Queueing theoretic optimal scheduling for multiple input multiple output multiple access channel

In the framework of new services in wireless networks beyond the third generation, asymmetric and flexible uplink transmission schemes are highly desirable. Hence, especially in "data only" networks, an efficient uplink scheduling must not be neglected in the network design. Although not yet well covered in the literature, this area appears to gain importance especially in the face of high speed uplink packet access (HSUPA) radio link design for future wireless systems. In this work we study an uplink scheduling scheme from the information theoretic and queueing theoretic point of view. The objective of the cross-layer (Goldsmith, A.J. et al., 2003) scheduling approach we present is the stability of bit-queues awaiting their transmission at every user node.
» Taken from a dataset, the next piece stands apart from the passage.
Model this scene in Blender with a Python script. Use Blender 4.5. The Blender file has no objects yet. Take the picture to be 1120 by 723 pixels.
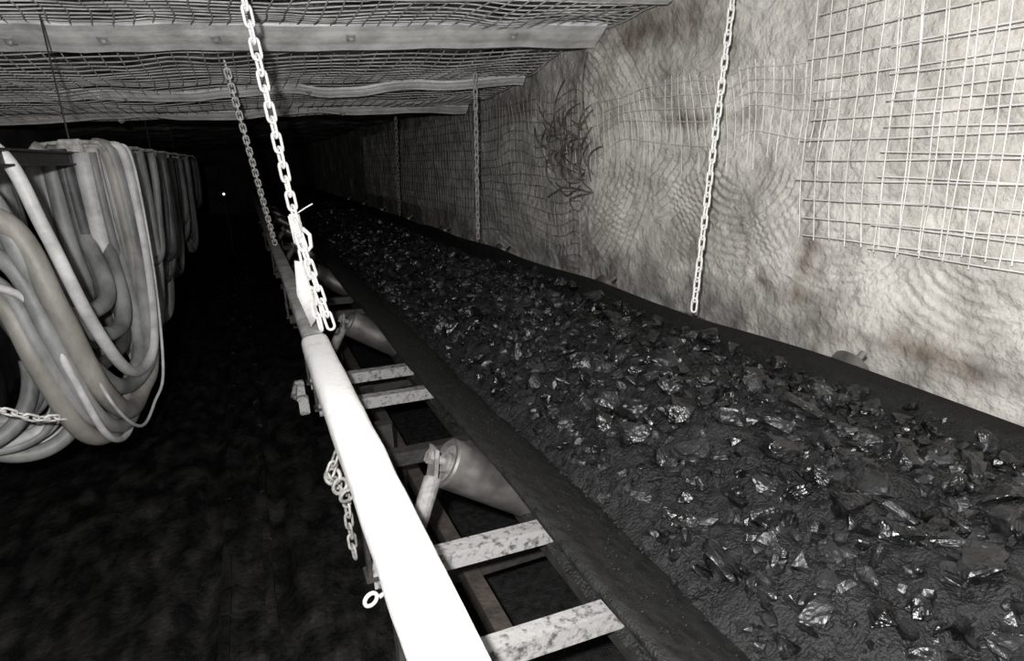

With this approach is associated an optimization problem of maximizing the weighted sum of rates, where the weights express the intensity of packet-traffics at every user node. An important property characterizing our approach is considering only spatial channelization of users, i.e. allocating user signals within one successive interference cancellation (SIC) order fixed over a certain time interval T. We show, that despite this neglection of time sharing technique, it is possible to achieve an overall optimal stability achieving scheduling for every set of user rate weights. Furthermore, we show that the choice of the SIC-order allowing for the optimal scheduling is independent of user channels and that the associated optimization problem over transmit covariance matrices is convex.